ARMADA (5210) - BUMI ARMADA - Looking Forward To 2017
Bumi Armada’s (BAB) full
year FY16 performance was weak, with revenue declining to RM1.4bn (-
35.0% YoY) and net loss widening to RM1.9bn (->100.0% YoY). Excluding
the RM1.7bn impairment charge taken for the year, core loss would be
RM52.6m (->100.0%YoY). Below expectations, BAB’s earnings missed ours
and consensus’ estimates by c.-30%. Revenue remained weaker YoY with
lower conversion activities for Kraken and ENI 1506 FPSOs, coupled with
reduced contribution from Armada Claire, Armada Perdana and Armada
Perkasa, albeit partly offset by higher contribution from LukOil in the
Caspian Sea. EBITDA, in the same trend, was lower by 41.9% YoY. Average
OSV utilisation rate fell to 48% this quarter however. We expect BAB’s
performance going forward to be boosted by earnings from the 4 major
FPSO & FGS contributions, seeing first oil and/or gas in 2017. We
retain our Outperform recommendation with an unchanged TP of RM0.90 derived
by our DCF approach.

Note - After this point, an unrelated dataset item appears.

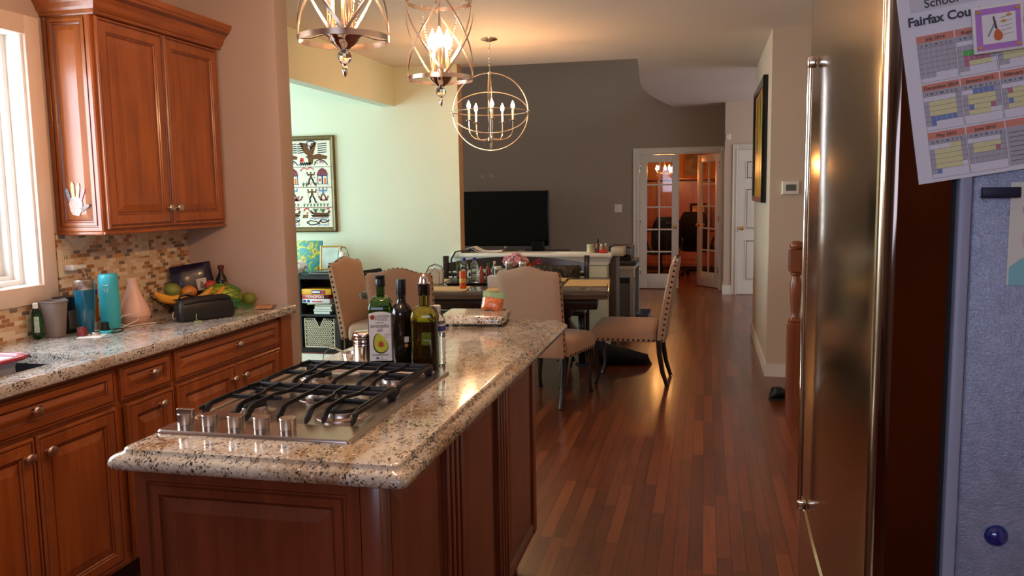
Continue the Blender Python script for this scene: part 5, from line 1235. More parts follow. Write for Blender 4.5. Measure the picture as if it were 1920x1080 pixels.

The Group’s higher order book stands at a firm
RM25.6bn with RM13.9bn optional extensions, predominantly in the FPSO
and FGS segments as at 31 December 2016, with some recent wins for the
OMS segment.
- FPSO & FGS (Revenue -62.6% YoY). BAB posted a fall in revenue due mainly to the lower conversion activities on the ENI 1506 and Kraken FPSO coupled with recognition of supplementary payments for the Kraken FPSO project. EBITDA was subsequently lower >100.0% as there was also a reduction in earnings from JV operations of Armada Sterling II , lower conversion activities of Karapan Armada Sterling III (Madura).
- OMS (Revenue +5.6% YoY) Average utilisation fell to 48% in 4QFY16 (55% in 3QFY16) attributed to the monsoon season effect, but nevertheless the Group’s increased activities from the LukOil project in the Caspian Sea and Armada Installer offset the lower OSV utilisation. Currently 19 OSVs are cold stacked. New OMS projects secured in 4QFY16 include Armada Firman 2 (1month charter in Malaysia), Armada Tuah 101 (contract extension for 6 months in Nigeria) and Armada Tuah 307 (reactivated 4 months charter in Angola with ENI). BAB will continue to manage this division with a particular focus on cashflows, to brace through this challenging period.
- Impairments of RM1.7bn was made for various FPSO, OMS vessels, and AFS financial assets of RM5.2m. FPSO & FSO – RM1.0bn impairments is mainly for Armada Perdana, Armada Condor, Armada KP1. OMS – RM733.2m impairments is mainly for 35 vessels. Management has stated that its assets are sufficiently provided for and should not expect further impairments going forward.
- Armada Kraken concerns. Albeit the FPSO to have completed its hook-up as at February 15 2017 and is in the midst of getting ready for first oil, the contact back stop date is at April 1 2017, which calls for concern as the status of the project could be on thin ice. We understand the Group is in discussions with EnQuest to work towards achieving first oil before the deadline and would have the outcome in the near-term. Remaining status quo, the project should meet its first oil by 2QFY17.
- Maintain Outperform. For 2016, to recap we had already anticipated weaker results as the Group’s main earnings drivers are at completion stages of their conversion phases following the S-Curve progress billings. 2017 will see a boost in earnings from the 4 major FPSO & FGS contributions, hence we maintain our Outperform call with an unchanged TP of RM0.90 based on our 10-year DCF with a WACC of 6.2%.